Not waiting to see their book published, and helped by an additional gift to Coleridge by Josiah Wedgwood, and an advance to Wordsworth by his brother Richard, the two poets and Dorothy sailed on September 15, 1798, from Yarmouth to Hamburg. There, after an uninspiring visit to the aging poet Klopstock, they separated: Coleridge went to study in the University of Göttingen, and Wordsworth and Dorothy took a diligence to the “free Imperial city” of Goslar, at the northern foot of the Harz Mountains. There, contrary to plan but immobilized by the cold, the Wordsworths remained for four months. They tramped the streets, fed the stove, wrote or copied poetry. Warming himself with memories, Wordsworth composed Book 1 of The Prelude, his autobiographical epic. Then, suddenly realizing how much they loved England, they set out on foot, on a cold February 23, 1799, to bid Coleridge goodbye at Göttingen, and then hurry back through the rough North Sea to Yarmouth and on to Sockburn on the Tees, where Mary Hutchinson waited quietly for William to marry her.

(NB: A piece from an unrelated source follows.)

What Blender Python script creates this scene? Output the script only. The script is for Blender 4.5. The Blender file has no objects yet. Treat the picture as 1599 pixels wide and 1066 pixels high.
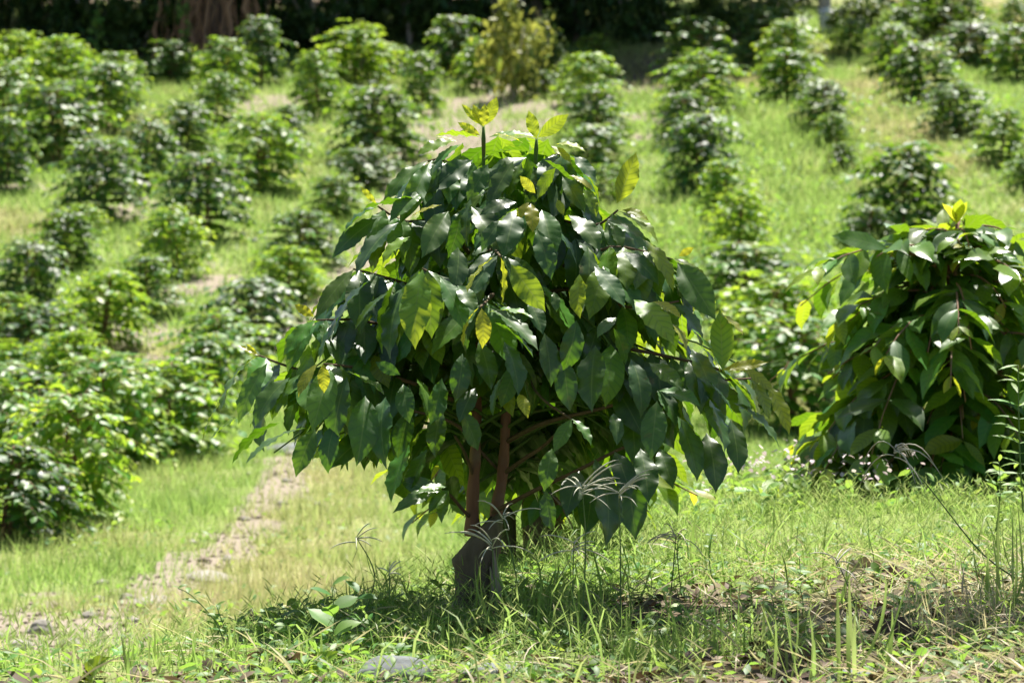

Meanwhile Coleridge did his best, at Göttingen, to become a German. He learned the language, and became entangled in German philosophy. Finding no explanation of mind in the psychology of materialism, he abandoned the mechanistic associationism of Hartley, and adopted the idealism of Kant and the theology of Schelling, who presented Nature and Mind as two aspects of God. He heard or read the lectures of August Wilhelm von Schlegel on Shakespeare, and took from them many a notion for his own later lectures on the Elizabethan drama. Drunk with ideas and abstractions, he lost his old flair for feeling and imagery, and abandoned poetry for philosophy. “The poet in me is dead,” he wrote, “I have forgotton how to make a rhyme.”35 He became the bearer of German philosophy to England.
In July, 1799, he left Germany and returned to Nether Stowey. But a year’s absence from his wife had dulled the edge of husbandry; Sara Coleridge was no longer a romance, and both husband and wife were darkened by the recent death of their second child, Berkeley. In October, restless, he went north to see Wordsworth at Sockburn. On that visit he held too long the hand of Sara Hutchinson, Mary’s sister; some mystic current passed from the woman to the man, and Coleridge plunged into his third unhappy love affair. This Sara, mindful of his obligations to the other, gave him affection, but no more. After two years of vain wooing he resigned himself to defeat, and wrote a touching ode, “Dejection,” as almost the last flash of his poetry.
He accompanied Wordsworth on a walking tour of the Lake District, each looking for a home. At Keswick he thought he had found one, but an offer of employment on the Morning Post deflected him to London. Meanwhile Wordsworth had leased a cottage thirteen miles farther south at Grasmere. He returned to Sockburn and won Dorothy’s consent to the move; and on December 17, 1799, brother and sister began their long passage, mostly on foot, from Sockburn to Grasmere, over many miles of winterhardened and rutted roads. On December 21 they made their hearth in what Wordsworth called “Town’s End,” and what came later to be called Dove Cottage. There they lived the hardest and happiest years of their lives.